Characters Stranger Than Fiction

library setting with books and...
library setting with books and...

Who hasn't tossed out the adage "truth is stranger than fiction" after hearing some absurd but true tale? In fact, the saying has turned cliché from overuse. But when it comes to fiction writers, reanimating the lives of real people is a serious matter. And many readers find their interest especially piqued by novels based on real persons. Could it be that we are compelled to compare ourselves to others, and, when those others are real people, that their tales are even more captivating?
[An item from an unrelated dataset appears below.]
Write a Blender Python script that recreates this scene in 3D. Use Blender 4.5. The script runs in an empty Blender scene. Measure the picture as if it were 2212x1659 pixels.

In its most basic form story is about confronting life's questions and quandaries. Writer E.A. Durden claims that "it is the job of fiction to portray the full spectrum of human possibility, to remind ourselves of everything we are capable of -- from exploring the heavens to breaking out of the clink." What better way to explore the possibilities than through actual lived experiences?

So if we agree that one particular fascination stories hold for us is the means of measuring ourselves against others, it is not at all difficult to understand the attraction of stories based on real characters. Unbelievable as their motives may be, far-fetched as their actions and circumstances may seem, these people actually lived. We humans are meaning-making machines, and stories based on real people make the most delectable sustenance for our story-hungry minds. Witness the popularity of a spate of recent novels based on real characters. The Aviator's Wife by Melanie Benjamin gives us a behind-the-scenes glimpse of the resilience of Anne Morrow Lindbergh during her and her husband's strange history. Mary Beth Keane's rendering of Typhoid Mary in Fever reveals the immigrant woman who set off the New York's typhoid epidemic. And my own novel, Parlor Games, recounts the tale of a beautiful and cunning woman who conned her way across America, Shanghai, London, and points in between during the Gilded Age. I can't tell you how many of my readers have contacted me with declarations to the effect, "Knowing that May was a real person made the story all the more entertaining."

I believe we readers take particular delight in stories about real people. For if they could mastermind the most daring plot to separate a millionaire from his money, what adventures might be in store for any of us? If they could rise from poor beginnings and attain greatness, what might the meekest among us achieve? Only characters stranger than fiction can say.